** start of SOURCE EXCERPT **
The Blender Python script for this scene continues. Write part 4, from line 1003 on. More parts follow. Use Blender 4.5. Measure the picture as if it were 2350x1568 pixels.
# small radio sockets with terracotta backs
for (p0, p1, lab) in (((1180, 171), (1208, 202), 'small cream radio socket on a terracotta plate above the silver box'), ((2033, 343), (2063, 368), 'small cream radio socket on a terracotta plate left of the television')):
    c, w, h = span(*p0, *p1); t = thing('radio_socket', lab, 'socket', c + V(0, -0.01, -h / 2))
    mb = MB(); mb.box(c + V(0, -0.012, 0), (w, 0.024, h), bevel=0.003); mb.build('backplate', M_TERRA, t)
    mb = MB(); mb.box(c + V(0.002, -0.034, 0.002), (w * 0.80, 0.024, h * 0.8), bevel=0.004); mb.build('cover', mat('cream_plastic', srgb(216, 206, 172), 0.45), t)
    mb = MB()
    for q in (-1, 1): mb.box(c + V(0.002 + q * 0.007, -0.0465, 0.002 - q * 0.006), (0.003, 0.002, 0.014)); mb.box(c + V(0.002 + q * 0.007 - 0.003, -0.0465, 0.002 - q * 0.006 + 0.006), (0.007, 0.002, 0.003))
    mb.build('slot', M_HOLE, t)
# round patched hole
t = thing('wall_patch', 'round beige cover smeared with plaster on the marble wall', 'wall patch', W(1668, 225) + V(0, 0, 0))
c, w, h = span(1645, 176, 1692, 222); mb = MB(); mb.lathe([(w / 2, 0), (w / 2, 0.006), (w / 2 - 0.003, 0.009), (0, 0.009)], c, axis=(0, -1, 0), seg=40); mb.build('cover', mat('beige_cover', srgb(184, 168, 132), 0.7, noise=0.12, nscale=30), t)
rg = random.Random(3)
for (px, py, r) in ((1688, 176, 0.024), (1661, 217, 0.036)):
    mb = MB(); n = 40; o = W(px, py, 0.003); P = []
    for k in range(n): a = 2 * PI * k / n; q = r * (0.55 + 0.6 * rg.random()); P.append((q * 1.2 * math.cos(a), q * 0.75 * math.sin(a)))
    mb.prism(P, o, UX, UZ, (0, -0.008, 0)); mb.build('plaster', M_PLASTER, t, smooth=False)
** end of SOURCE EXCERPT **
• **INSTRUCTIONS FOR THE TASK**:
Repeat the listing exactly, from its first line to its last.

• **COMPLETE RESPONSE**:
The Blender Python script for this scene continues. Write part 4, from line 1003 on. More parts follow. Use Blender 4.5. Measure the picture as if it were 2350x1568 pixels.
# small radio sockets with terracotta backs
for (p0, p1, lab) in (((1180, 171), (1208, 202), 'small cream radio socket on a terracotta plate above the silver box'), ((2033, 343), (2063, 368), 'small cream radio socket on a terracotta plate left of the television')):
    c, w, h = span(*p0, *p1); t = thing('radio_socket', lab, 'socket', c + V(0, -0.01, -h / 2))
    mb = MB(); mb.box(c + V(0, -0.012, 0), (w, 0.024, h), bevel=0.003); mb.build('backplate', M_TERRA, t)
    mb = MB(); mb.box(c + V(0.002, -0.034, 0.002), (w * 0.80, 0.024, h * 0.8), bevel=0.004); mb.build('cover', mat('cream_plastic', srgb(216, 206, 172), 0.45), t)
    mb = MB()
    for q in (-1, 1): mb.box(c + V(0.002 + q * 0.007, -0.0465, 0.002 - q * 0.006), (0.003, 0.002, 0.014)); mb.box(c + V(0.002 + q * 0.007 - 0.003, -0.0465, 0.002 - q * 0.006 + 0.006), (0.007, 0.002, 0.003))
    mb.build('slot', M_HOLE, t)
# round patched hole
t = thing('wall_patch', 'round beige cover smeared with plaster on the marble wall', 'wall patch', W(1668, 225) + V(0, 0, 0))
c, w, h = span(1645, 176, 1692, 222); mb = MB(); mb.lathe([(w / 2, 0), (w / 2, 0.006), (w / 2 - 0.003, 0.009), (0, 0.009)], c, axis=(0, -1, 0), seg=40); mb.build('cover', mat('beige_cover', srgb(184, 168, 132), 0.7, noise=0.12, nscale=30), t)
rg = random.Random(3)
for (px, py, r) in ((1688, 176, 0.024), (1661, 217, 0.036)):
    mb = MB(); n = 40; o = W(px, py, 0.003); P = []
    for k in range(n): a = 2 * PI * k / n; q = r * (0.55 + 0.6 * rg.random()); P.append((q * 1.2 * math.cos(a), q * 0.75 * math.sin(a)))
    mb.prism(P, o, UX, UZ, (0, -0.008, 0)); mb.build('plaster', M_PLASTER, t, smooth=False)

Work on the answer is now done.